STATED GOAL
Please give the data below again in full, exactly as it stands.
_ _ _ _ _
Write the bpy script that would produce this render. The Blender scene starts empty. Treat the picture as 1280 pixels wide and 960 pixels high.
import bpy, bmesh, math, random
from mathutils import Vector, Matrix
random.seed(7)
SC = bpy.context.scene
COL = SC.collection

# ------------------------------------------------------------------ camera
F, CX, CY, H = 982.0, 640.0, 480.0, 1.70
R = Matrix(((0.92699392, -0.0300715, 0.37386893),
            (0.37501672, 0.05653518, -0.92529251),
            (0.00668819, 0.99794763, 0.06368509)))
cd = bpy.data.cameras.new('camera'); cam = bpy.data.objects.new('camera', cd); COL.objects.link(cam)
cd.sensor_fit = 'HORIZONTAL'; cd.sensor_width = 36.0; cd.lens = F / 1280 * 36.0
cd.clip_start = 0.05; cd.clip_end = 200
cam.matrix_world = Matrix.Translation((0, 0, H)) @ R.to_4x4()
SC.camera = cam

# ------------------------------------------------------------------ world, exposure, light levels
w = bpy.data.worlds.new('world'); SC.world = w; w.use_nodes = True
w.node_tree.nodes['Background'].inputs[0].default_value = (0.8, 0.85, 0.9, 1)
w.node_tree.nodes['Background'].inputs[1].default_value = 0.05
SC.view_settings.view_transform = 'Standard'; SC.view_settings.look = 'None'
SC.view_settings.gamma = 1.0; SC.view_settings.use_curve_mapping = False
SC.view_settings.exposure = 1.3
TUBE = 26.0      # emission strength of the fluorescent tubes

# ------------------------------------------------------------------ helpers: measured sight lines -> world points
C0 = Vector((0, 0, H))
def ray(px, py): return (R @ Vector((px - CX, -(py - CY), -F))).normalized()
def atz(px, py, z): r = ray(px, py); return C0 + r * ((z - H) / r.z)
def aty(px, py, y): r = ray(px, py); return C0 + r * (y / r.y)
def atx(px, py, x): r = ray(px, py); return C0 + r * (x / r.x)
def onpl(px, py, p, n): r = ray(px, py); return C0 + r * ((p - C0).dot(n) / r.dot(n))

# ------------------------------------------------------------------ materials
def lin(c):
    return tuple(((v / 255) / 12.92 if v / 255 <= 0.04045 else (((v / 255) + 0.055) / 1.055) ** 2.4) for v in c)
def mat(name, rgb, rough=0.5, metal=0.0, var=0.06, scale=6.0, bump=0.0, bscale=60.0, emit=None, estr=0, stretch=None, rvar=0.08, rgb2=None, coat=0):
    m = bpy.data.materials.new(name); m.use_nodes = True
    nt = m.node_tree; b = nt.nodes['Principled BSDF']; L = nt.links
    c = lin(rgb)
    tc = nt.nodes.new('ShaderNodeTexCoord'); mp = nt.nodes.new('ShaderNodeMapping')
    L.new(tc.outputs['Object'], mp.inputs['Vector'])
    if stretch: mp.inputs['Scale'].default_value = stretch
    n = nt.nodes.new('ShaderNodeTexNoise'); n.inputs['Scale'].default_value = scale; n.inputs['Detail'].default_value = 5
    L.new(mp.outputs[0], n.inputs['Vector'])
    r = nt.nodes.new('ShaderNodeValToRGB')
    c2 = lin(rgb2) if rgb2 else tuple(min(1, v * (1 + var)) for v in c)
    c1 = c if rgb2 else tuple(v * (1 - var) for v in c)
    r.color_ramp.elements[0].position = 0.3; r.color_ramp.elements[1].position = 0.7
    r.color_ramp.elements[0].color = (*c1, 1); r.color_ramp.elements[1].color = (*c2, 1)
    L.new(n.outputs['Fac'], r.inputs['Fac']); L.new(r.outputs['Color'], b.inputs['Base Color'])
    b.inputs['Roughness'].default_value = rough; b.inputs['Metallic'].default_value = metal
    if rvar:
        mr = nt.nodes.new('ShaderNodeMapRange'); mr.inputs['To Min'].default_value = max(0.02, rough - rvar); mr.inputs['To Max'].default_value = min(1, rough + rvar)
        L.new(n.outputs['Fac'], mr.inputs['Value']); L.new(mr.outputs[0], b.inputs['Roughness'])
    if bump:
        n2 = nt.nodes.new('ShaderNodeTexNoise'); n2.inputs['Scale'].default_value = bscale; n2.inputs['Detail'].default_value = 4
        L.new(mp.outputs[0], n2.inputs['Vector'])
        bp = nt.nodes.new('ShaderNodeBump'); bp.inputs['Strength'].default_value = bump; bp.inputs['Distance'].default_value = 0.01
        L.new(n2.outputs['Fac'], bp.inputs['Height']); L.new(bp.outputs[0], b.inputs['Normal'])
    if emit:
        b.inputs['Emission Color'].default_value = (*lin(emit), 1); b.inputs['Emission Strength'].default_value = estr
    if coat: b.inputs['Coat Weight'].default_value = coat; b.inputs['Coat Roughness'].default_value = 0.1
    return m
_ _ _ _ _
RESULT
Write the bpy script that would produce this render. The Blender scene starts empty. Treat the picture as 1280 pixels wide and 960 pixels high.
import bpy, bmesh, math, random
from mathutils import Vector, Matrix
random.seed(7)
SC = bpy.context.scene
COL = SC.collection

# ------------------------------------------------------------------ camera
F, CX, CY, H = 982.0, 640.0, 480.0, 1.70
R = Matrix(((0.92699392, -0.0300715, 0.37386893),
            (0.37501672, 0.05653518, -0.92529251),
            (0.00668819, 0.99794763, 0.06368509)))
cd = bpy.data.cameras.new('camera'); cam = bpy.data.objects.new('camera', cd); COL.objects.link(cam)
cd.sensor_fit = 'HORIZONTAL'; cd.sensor_width = 36.0; cd.lens = F / 1280 * 36.0
cd.clip_start = 0.05; cd.clip_end = 200
cam.matrix_world = Matrix.Translation((0, 0, H)) @ R.to_4x4()
SC.camera = cam

# ------------------------------------------------------------------ world, exposure, light levels
w = bpy.data.worlds.new('world'); SC.world = w; w.use_nodes = True
w.node_tree.nodes['Background'].inputs[0].default_value = (0.8, 0.85, 0.9, 1)
w.node_tree.nodes['Background'].inputs[1].default_value = 0.05
SC.view_settings.view_transform = 'Standard'; SC.view_settings.look = 'None'
SC.view_settings.gamma = 1.0; SC.view_settings.use_curve_mapping = False
SC.view_settings.exposure = 1.3
TUBE = 26.0      # emission strength of the fluorescent tubes

# ------------------------------------------------------------------ helpers: measured sight lines -> world points
C0 = Vector((0, 0, H))
def ray(px, py): return (R @ Vector((px - CX, -(py - CY), -F))).normalized()
def atz(px, py, z): r = ray(px, py); return C0 + r * ((z - H) / r.z)
def aty(px, py, y): r = ray(px, py); return C0 + r * (y / r.y)
def atx(px, py, x): r = ray(px, py); return C0 + r * (x / r.x)
def onpl(px, py, p, n): r = ray(px, py); return C0 + r * ((p - C0).dot(n) / r.dot(n))

# ------------------------------------------------------------------ materials
def lin(c):
    return tuple(((v / 255) / 12.92 if v / 255 <= 0.04045 else (((v / 255) + 0.055) / 1.055) ** 2.4) for v in c)
def mat(name, rgb, rough=0.5, metal=0.0, var=0.06, scale=6.0, bump=0.0, bscale=60.0, emit=None, estr=0, stretch=None, rvar=0.08, rgb2=None, coat=0):
    m = bpy.data.materials.new(name); m.use_nodes = True
    nt = m.node_tree; b = nt.nodes['Principled BSDF']; L = nt.links
    c = lin(rgb)
    tc = nt.nodes.new('ShaderNodeTexCoord'); mp = nt.nodes.new('ShaderNodeMapping')
    L.new(tc.outputs['Object'], mp.inputs['Vector'])
    if stretch: mp.inputs['Scale'].default_value = stretch
    n = nt.nodes.new('ShaderNodeTexNoise'); n.inputs['Scale'].default_value = scale; n.inputs['Detail'].default_value = 5
    L.new(mp.outputs[0], n.inputs['Vector'])
    r = nt.nodes.new('ShaderNodeValToRGB')
    c2 = lin(rgb2) if rgb2 else tuple(min(1, v * (1 + var)) for v in c)
    c1 = c if rgb2 else tuple(v * (1 - var) for v in c)
    r.color_ramp.elements[0].position = 0.3; r.color_ramp.elements[1].position = 0.7
    r.color_ramp.elements[0].color = (*c1, 1); r.color_ramp.elements[1].color = (*c2, 1)
    L.new(n.outputs['Fac'], r.inputs['Fac']); L.new(r.outputs['Color'], b.inputs['Base Color'])
    b.inputs['Roughness'].default_value = rough; b.inputs['Metallic'].default_value = metal
    if rvar:
        mr = nt.nodes.new('ShaderNodeMapRange'); mr.inputs['To Min'].default_value = max(0.02, rough - rvar); mr.inputs['To Max'].default_value = min(1, rough + rvar)
        L.new(n.outputs['Fac'], mr.inputs['Value']); L.new(mr.outputs[0], b.inputs['Roughness'])
    if bump:
        n2 = nt.nodes.new('ShaderNodeTexNoise'); n2.inputs['Scale'].default_value = bscale; n2.inputs['Detail'].default_value = 4
        L.new(mp.outputs[0], n2.inputs['Vector'])
        bp = nt.nodes.new('ShaderNodeBump'); bp.inputs['Strength'].default_value = bump; bp.inputs['Distance'].default_value = 0.01
        L.new(n2.outputs['Fac'], bp.inputs['Height']); L.new(bp.outputs[0], b.inputs['Normal'])
    if emit:
        b.inputs['Emission Color'].default_value = (*lin(emit), 1); b.inputs['Emission Strength'].default_value = estr
    if coat: b.inputs['Coat Weight'].default_value = coat; b.inputs['Coat Roughness'].default_value = 0.1
    return m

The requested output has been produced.